:: DATASET SECTION ::
= = = = =

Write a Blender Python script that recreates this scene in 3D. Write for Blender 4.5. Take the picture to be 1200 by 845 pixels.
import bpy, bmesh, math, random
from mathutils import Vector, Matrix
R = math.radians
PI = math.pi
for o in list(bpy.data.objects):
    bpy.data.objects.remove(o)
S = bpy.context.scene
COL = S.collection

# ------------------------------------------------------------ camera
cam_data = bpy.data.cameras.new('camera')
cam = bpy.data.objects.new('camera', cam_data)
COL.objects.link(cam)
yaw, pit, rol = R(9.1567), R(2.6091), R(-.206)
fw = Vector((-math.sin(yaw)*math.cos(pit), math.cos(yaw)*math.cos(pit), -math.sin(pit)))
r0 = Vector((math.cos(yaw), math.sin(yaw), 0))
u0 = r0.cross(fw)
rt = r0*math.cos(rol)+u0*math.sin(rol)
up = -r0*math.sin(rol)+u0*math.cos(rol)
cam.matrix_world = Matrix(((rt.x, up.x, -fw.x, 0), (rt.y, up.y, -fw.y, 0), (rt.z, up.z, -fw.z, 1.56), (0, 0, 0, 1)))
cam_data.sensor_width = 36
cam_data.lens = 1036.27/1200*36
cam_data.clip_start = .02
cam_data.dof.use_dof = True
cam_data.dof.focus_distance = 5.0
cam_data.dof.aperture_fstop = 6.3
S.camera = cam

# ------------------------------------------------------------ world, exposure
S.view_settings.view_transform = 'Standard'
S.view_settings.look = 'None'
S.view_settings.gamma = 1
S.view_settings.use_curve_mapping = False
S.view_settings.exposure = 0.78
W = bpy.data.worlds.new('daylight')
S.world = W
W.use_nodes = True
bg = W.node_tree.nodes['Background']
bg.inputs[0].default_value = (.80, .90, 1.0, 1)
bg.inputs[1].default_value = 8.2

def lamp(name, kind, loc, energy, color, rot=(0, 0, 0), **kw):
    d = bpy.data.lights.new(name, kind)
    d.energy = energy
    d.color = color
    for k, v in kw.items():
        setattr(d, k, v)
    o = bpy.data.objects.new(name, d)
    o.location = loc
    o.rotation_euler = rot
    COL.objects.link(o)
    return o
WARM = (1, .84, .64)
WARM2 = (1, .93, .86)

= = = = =

:: EXERCISE OBJECTIVE ::
Quote the listing word for word from its first line through the line in which "COL = S.collection" appears.

:: FINAL RESULT ::
Write a Blender Python script that recreates this scene in 3D. Write for Blender 4.5. Take the picture to be 1200 by 845 pixels.
import bpy, bmesh, math, random
from mathutils import Vector, Matrix
R = math.radians
PI = math.pi
for o in list(bpy.data.objects):
    bpy.data.objects.remove(o)
S = bpy.context.scene
COL = S.collection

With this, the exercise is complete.